Review: Horny Handed Tons of Soil at the Unity Theatre

By Nigel Smith

LIZZIE Nunnery’s latest work for the stage first appeared as a short extract, performed at last year’s Liverpool Acoustic Festival in Philharmonic Hall’s Music Room. Now, hot on the heels of her success at the Everyman with The Sum, Horny Handed Sons of Toil is fully fledged and appeared this week at Unity Theatre ahead of a tour, with venues ranging from St Helens to London’s South Bank Centre.

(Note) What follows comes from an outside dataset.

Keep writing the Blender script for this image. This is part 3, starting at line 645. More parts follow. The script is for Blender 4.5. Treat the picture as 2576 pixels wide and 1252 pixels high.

Over a musical backdrop from Vidar Norheim, Martin Heslop and Martin Smith, Nunnery recites a litany of her own poetry, inspired by the work of Adrien Henri, from whose witty wordplay it takes its title. This is interspersed and blended with segments of documentary footage by Tim Brunsden, in which residents of Liverpool 8 reminisce and reflect on the past present and future of the district, its places and its community.

The work, which celebrates the 50th anniversary of the anthology ‘The Mersey Sound’, is a kind of love letter to L8 but with an air of deep melancholy hanging over it throughout. The poetry sings a sad ballad of remembrance with a sense of loss and lamentation.

There is a way in which Horny Handed Sons of Toil resembles Terence Davies’ 2008 film ‘Of Time and the City’, with its images of places and people accompanying the poetry. It’s in the words of the people who were interviewed for the project that the piece finds its lighter, more optimistic view. Their contribution tells of the strength and resilience of the community, often with a smile and a witty aside.

There is both atmosphere and power in the blend of words and music, and the beat and throb of the percussion and keyboards mix with some splendidly bluesy trumpet from Martin Smith. Nunnery’s words are mostly relayed via an earset mike, but occasionally she steps forward to a microphone stand and uses electronics to manipulate her voice, and the work ends with her words drifting offstage with her in a looped sequence.

I’d like to see the text in print, accompanied by transcripts of the filmed interviews, as the documentary aspect of the writing demands deeper thought than a single hearing can offer. Melancholy it may be, but there is strength and hope in this piece, and audiences certainly leave the theatre with things to think about.